§ **Information supplied**:
=-=-=-=-=

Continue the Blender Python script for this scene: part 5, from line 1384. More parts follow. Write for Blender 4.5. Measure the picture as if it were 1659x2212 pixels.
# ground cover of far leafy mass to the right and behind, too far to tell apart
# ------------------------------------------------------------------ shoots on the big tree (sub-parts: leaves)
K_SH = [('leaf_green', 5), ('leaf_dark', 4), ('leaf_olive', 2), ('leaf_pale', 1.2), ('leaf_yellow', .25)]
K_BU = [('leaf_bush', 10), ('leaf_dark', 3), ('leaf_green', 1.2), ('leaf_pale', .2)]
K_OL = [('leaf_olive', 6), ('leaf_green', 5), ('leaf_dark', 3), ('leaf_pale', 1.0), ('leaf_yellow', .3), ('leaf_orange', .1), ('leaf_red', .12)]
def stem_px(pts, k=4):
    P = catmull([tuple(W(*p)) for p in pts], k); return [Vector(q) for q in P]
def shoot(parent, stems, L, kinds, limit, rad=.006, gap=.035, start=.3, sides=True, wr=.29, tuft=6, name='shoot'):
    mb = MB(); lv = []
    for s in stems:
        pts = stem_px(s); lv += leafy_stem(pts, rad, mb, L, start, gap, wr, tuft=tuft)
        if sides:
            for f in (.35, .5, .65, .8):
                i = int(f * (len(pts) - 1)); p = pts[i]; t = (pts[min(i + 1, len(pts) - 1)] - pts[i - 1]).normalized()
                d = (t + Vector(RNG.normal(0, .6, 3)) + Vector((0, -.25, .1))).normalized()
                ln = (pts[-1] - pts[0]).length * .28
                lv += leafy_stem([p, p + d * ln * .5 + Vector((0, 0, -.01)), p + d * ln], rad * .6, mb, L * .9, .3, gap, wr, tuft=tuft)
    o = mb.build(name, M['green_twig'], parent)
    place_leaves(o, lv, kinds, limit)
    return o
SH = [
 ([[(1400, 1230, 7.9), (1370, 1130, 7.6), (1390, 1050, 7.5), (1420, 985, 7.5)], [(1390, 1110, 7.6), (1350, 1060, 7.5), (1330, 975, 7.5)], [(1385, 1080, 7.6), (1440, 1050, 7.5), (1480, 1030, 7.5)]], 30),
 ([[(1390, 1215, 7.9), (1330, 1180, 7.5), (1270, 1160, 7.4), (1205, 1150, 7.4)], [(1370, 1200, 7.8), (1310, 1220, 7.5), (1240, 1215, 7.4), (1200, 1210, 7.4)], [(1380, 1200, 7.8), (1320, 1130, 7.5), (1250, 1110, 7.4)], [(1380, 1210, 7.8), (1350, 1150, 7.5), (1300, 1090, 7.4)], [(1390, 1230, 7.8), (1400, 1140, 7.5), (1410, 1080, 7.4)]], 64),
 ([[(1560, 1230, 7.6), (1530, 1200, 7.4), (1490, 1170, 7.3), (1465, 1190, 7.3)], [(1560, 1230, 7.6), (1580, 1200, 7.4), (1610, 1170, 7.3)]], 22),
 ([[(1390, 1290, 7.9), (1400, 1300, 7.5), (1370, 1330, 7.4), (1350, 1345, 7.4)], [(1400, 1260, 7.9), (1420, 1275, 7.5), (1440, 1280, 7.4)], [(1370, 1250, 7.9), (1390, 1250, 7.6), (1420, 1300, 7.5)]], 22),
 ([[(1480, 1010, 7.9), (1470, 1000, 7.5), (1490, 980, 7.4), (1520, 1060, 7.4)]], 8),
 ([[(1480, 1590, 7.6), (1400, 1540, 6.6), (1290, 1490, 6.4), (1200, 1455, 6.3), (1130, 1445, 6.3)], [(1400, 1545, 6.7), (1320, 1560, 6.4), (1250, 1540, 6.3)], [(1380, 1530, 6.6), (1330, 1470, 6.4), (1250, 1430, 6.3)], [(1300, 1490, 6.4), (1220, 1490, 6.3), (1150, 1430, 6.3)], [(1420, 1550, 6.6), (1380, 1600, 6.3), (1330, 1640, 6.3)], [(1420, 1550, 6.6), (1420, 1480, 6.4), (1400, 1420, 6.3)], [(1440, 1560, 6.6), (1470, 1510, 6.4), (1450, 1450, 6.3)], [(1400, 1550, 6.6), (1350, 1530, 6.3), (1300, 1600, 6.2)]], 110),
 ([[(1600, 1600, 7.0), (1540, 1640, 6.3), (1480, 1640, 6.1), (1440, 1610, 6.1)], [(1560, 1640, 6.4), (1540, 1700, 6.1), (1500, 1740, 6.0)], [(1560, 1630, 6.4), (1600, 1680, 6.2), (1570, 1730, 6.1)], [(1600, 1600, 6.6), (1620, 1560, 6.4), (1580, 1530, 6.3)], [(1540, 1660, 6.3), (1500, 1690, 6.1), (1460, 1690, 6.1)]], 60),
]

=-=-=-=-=

§ **The problem**:
Give only the number of lines that include the word "parts".

§ **Full response**:
2